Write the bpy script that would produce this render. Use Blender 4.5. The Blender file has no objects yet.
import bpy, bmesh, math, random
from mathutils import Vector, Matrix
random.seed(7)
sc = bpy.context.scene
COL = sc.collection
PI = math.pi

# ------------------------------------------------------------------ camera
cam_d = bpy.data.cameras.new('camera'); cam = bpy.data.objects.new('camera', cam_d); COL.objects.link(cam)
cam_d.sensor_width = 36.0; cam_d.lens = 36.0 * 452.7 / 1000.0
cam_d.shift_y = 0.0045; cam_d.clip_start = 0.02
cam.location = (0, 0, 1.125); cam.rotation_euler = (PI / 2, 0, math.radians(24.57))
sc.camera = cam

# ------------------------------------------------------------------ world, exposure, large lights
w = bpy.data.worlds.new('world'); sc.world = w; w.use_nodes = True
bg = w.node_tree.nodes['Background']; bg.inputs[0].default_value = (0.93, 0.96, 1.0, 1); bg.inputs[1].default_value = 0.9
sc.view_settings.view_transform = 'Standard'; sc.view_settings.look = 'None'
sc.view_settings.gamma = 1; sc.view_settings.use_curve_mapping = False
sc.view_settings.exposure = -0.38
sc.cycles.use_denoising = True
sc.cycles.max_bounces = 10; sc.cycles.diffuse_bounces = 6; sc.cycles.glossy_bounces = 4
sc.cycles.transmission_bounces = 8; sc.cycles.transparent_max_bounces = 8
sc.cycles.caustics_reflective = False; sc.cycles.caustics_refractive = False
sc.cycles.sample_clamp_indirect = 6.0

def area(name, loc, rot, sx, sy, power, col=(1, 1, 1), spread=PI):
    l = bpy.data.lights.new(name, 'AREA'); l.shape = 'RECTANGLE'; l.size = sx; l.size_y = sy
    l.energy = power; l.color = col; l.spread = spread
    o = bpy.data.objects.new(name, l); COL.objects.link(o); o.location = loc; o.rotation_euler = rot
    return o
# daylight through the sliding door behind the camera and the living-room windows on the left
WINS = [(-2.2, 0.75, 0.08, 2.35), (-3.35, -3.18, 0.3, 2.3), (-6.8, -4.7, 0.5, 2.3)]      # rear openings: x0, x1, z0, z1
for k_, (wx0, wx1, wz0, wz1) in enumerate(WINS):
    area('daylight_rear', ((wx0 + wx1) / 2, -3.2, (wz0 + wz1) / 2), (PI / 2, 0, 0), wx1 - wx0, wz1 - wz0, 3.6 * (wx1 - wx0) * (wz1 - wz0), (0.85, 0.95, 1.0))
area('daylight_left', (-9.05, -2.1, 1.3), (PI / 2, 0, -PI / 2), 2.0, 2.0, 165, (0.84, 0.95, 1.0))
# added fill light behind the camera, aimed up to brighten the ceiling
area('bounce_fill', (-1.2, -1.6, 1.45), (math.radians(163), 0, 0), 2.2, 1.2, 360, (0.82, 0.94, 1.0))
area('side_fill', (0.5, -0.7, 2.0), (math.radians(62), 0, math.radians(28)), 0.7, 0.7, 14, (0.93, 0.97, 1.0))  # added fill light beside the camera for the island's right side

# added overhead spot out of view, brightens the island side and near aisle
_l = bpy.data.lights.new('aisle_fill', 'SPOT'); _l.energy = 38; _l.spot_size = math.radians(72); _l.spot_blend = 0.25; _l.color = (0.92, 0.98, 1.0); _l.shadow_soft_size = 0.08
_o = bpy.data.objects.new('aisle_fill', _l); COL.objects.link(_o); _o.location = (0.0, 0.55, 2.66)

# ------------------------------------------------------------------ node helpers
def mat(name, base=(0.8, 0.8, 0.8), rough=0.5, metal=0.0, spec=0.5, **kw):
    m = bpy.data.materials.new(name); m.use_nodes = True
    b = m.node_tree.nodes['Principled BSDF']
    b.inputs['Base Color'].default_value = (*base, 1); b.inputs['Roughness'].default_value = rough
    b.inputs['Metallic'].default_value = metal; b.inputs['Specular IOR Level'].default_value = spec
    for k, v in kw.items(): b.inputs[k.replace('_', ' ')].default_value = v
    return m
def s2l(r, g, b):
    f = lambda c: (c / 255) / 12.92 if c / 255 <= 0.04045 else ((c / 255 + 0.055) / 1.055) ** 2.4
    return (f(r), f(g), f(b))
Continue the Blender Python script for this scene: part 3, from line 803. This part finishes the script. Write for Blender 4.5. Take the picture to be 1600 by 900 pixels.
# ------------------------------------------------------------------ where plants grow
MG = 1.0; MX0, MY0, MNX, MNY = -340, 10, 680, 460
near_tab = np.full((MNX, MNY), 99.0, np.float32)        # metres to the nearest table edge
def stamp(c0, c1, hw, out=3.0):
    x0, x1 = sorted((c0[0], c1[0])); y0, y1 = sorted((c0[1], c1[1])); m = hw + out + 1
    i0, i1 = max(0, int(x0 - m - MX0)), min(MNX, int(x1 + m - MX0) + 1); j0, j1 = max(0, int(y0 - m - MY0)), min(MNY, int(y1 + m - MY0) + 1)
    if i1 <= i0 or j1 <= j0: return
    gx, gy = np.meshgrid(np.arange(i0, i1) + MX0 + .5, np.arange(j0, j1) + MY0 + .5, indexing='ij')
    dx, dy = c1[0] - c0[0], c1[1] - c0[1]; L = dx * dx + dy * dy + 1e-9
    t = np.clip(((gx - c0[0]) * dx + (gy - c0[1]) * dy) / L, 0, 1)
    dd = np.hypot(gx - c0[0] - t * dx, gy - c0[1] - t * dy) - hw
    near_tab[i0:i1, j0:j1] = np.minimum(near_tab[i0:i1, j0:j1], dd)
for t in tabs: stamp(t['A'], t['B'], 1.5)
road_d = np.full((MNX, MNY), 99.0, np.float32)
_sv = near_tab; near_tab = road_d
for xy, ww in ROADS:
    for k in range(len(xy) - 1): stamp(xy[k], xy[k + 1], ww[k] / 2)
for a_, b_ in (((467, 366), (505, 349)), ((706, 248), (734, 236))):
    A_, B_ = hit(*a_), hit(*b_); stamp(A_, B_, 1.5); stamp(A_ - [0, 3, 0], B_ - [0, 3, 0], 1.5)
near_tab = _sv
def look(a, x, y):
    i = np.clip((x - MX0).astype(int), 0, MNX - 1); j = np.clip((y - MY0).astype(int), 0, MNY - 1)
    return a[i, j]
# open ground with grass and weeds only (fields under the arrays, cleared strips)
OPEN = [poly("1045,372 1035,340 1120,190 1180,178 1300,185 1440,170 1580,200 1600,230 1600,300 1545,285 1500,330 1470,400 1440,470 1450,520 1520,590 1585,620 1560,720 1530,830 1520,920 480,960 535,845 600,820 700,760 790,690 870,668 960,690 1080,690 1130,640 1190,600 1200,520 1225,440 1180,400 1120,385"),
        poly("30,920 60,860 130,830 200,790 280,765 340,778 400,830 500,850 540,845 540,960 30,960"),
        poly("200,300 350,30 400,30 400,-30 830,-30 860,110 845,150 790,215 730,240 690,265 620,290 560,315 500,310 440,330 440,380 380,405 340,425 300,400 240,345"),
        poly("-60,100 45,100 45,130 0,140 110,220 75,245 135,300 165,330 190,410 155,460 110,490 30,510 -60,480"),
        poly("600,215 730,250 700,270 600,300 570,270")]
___
• _EXERCISE DIRECTIONS_: Output the entries exactly.

• _CORRECT ANSWER_:
Write the bpy script that would produce this render. Use Blender 4.5. The Blender file has no objects yet.
import bpy, bmesh, math, random
from mathutils import Vector, Matrix
random.seed(7)
sc = bpy.context.scene
COL = sc.collection
PI = math.pi

# ------------------------------------------------------------------ camera
cam_d = bpy.data.cameras.new('camera'); cam = bpy.data.objects.new('camera', cam_d); COL.objects.link(cam)
cam_d.sensor_width = 36.0; cam_d.lens = 36.0 * 452.7 / 1000.0
cam_d.shift_y = 0.0045; cam_d.clip_start = 0.02
cam.location = (0, 0, 1.125); cam.rotation_euler = (PI / 2, 0, math.radians(24.57))
sc.camera = cam

# ------------------------------------------------------------------ world, exposure, large lights
w = bpy.data.worlds.new('world'); sc.world = w; w.use_nodes = True
bg = w.node_tree.nodes['Background']; bg.inputs[0].default_value = (0.93, 0.96, 1.0, 1); bg.inputs[1].default_value = 0.9
sc.view_settings.view_transform = 'Standard'; sc.view_settings.look = 'None'
sc.view_settings.gamma = 1; sc.view_settings.use_curve_mapping = False
sc.view_settings.exposure = -0.38
sc.cycles.use_denoising = True
sc.cycles.max_bounces = 10; sc.cycles.diffuse_bounces = 6; sc.cycles.glossy_bounces = 4
sc.cycles.transmission_bounces = 8; sc.cycles.transparent_max_bounces = 8
sc.cycles.caustics_reflective = False; sc.cycles.caustics_refractive = False
sc.cycles.sample_clamp_indirect = 6.0

def area(name, loc, rot, sx, sy, power, col=(1, 1, 1), spread=PI):
    l = bpy.data.lights.new(name, 'AREA'); l.shape = 'RECTANGLE'; l.size = sx; l.size_y = sy
    l.energy = power; l.color = col; l.spread = spread
    o = bpy.data.objects.new(name, l); COL.objects.link(o); o.location = loc; o.rotation_euler = rot
    return o
# daylight through the sliding door behind the camera and the living-room windows on the left
WINS = [(-2.2, 0.75, 0.08, 2.35), (-3.35, -3.18, 0.3, 2.3), (-6.8, -4.7, 0.5, 2.3)]      # rear openings: x0, x1, z0, z1
for k_, (wx0, wx1, wz0, wz1) in enumerate(WINS):
    area('daylight_rear', ((wx0 + wx1) / 2, -3.2, (wz0 + wz1) / 2), (PI / 2, 0, 0), wx1 - wx0, wz1 - wz0, 3.6 * (wx1 - wx0) * (wz1 - wz0), (0.85, 0.95, 1.0))
area('daylight_left', (-9.05, -2.1, 1.3), (PI / 2, 0, -PI / 2), 2.0, 2.0, 165, (0.84, 0.95, 1.0))
# added fill light behind the camera, aimed up to brighten the ceiling
area('bounce_fill', (-1.2, -1.6, 1.45), (math.radians(163), 0, 0), 2.2, 1.2, 360, (0.82, 0.94, 1.0))
area('side_fill', (0.5, -0.7, 2.0), (math.radians(62), 0, math.radians(28)), 0.7, 0.7, 14, (0.93, 0.97, 1.0))  # added fill light beside the camera for the island's right side

# added overhead spot out of view, brightens the island side and near aisle
_l = bpy.data.lights.new('aisle_fill', 'SPOT'); _l.energy = 38; _l.spot_size = math.radians(72); _l.spot_blend = 0.25; _l.color = (0.92, 0.98, 1.0); _l.shadow_soft_size = 0.08
_o = bpy.data.objects.new('aisle_fill', _l); COL.objects.link(_o); _o.location = (0.0, 0.55, 2.66)

# ------------------------------------------------------------------ node helpers
def mat(name, base=(0.8, 0.8, 0.8), rough=0.5, metal=0.0, spec=0.5, **kw):
    m = bpy.data.materials.new(name); m.use_nodes = True
    b = m.node_tree.nodes['Principled BSDF']
    b.inputs['Base Color'].default_value = (*base, 1); b.inputs['Roughness'].default_value = rough
    b.inputs['Metallic'].default_value = metal; b.inputs['Specular IOR Level'].default_value = spec
    for k, v in kw.items(): b.inputs[k.replace('_', ' ')].default_value = v
    return m
def s2l(r, g, b):
    f = lambda c: (c / 255) / 12.92 if c / 255 <= 0.04045 else ((c / 255 + 0.055) / 1.055) ** 2.4
    return (f(r), f(g), f(b))
Continue the Blender Python script for this scene: part 3, from line 803. This part finishes the script. Write for Blender 4.5. Take the picture to be 1600 by 900 pixels.
# ------------------------------------------------------------------ where plants grow
MG = 1.0; MX0, MY0, MNX, MNY = -340, 10, 680, 460
near_tab = np.full((MNX, MNY), 99.0, np.float32)        # metres to the nearest table edge
def stamp(c0, c1, hw, out=3.0):
    x0, x1 = sorted((c0[0], c1[0])); y0, y1 = sorted((c0[1], c1[1])); m = hw + out + 1
    i0, i1 = max(0, int(x0 - m - MX0)), min(MNX, int(x1 + m - MX0) + 1); j0, j1 = max(0, int(y0 - m - MY0)), min(MNY, int(y1 + m - MY0) + 1)
    if i1 <= i0 or j1 <= j0: return
    gx, gy = np.meshgrid(np.arange(i0, i1) + MX0 + .5, np.arange(j0, j1) + MY0 + .5, indexing='ij')
    dx, dy = c1[0] - c0[0], c1[1] - c0[1]; L = dx * dx + dy * dy + 1e-9
    t = np.clip(((gx - c0[0]) * dx + (gy - c0[1]) * dy) / L, 0, 1)
    dd = np.hypot(gx - c0[0] - t * dx, gy - c0[1] - t * dy) - hw
    near_tab[i0:i1, j0:j1] = np.minimum(near_tab[i0:i1, j0:j1], dd)
for t in tabs: stamp(t['A'], t['B'], 1.5)
road_d = np.full((MNX, MNY), 99.0, np.float32)
_sv = near_tab; near_tab = road_d
for xy, ww in ROADS:
    for k in range(len(xy) - 1): stamp(xy[k], xy[k + 1], ww[k] / 2)
for a_, b_ in (((467, 366), (505, 349)), ((706, 248), (734, 236))):
    A_, B_ = hit(*a_), hit(*b_); stamp(A_, B_, 1.5); stamp(A_ - [0, 3, 0], B_ - [0, 3, 0], 1.5)
near_tab = _sv
def look(a, x, y):
    i = np.clip((x - MX0).astype(int), 0, MNX - 1); j = np.clip((y - MY0).astype(int), 0, MNY - 1)
    return a[i, j]
# open ground with grass and weeds only (fields under the arrays, cleared strips)
OPEN = [poly("1045,372 1035,340 1120,190 1180,178 1300,185 1440,170 1580,200 1600,230 1600,300 1545,285 1500,330 1470,400 1440,470 1450,520 1520,590 1585,620 1560,720 1530,830 1520,920 480,960 535,845 600,820 700,760 790,690 870,668 960,690 1080,690 1130,640 1190,600 1200,520 1225,440 1180,400 1120,385"),
        poly("30,920 60,860 130,830 200,790 280,765 340,778 400,830 500,850 540,845 540,960 30,960"),
        poly("200,300 350,30 400,30 400,-30 830,-30 860,110 845,150 790,215 730,240 690,265 620,290 560,315 500,310 440,330 440,380 380,405 340,425 300,400 240,345"),
        poly("-60,100 45,100 45,130 0,140 110,220 75,245 135,300 165,330 190,410 155,460 110,490 30,510 -60,480"),
        poly("600,215 730,250 700,270 600,300 570,270")]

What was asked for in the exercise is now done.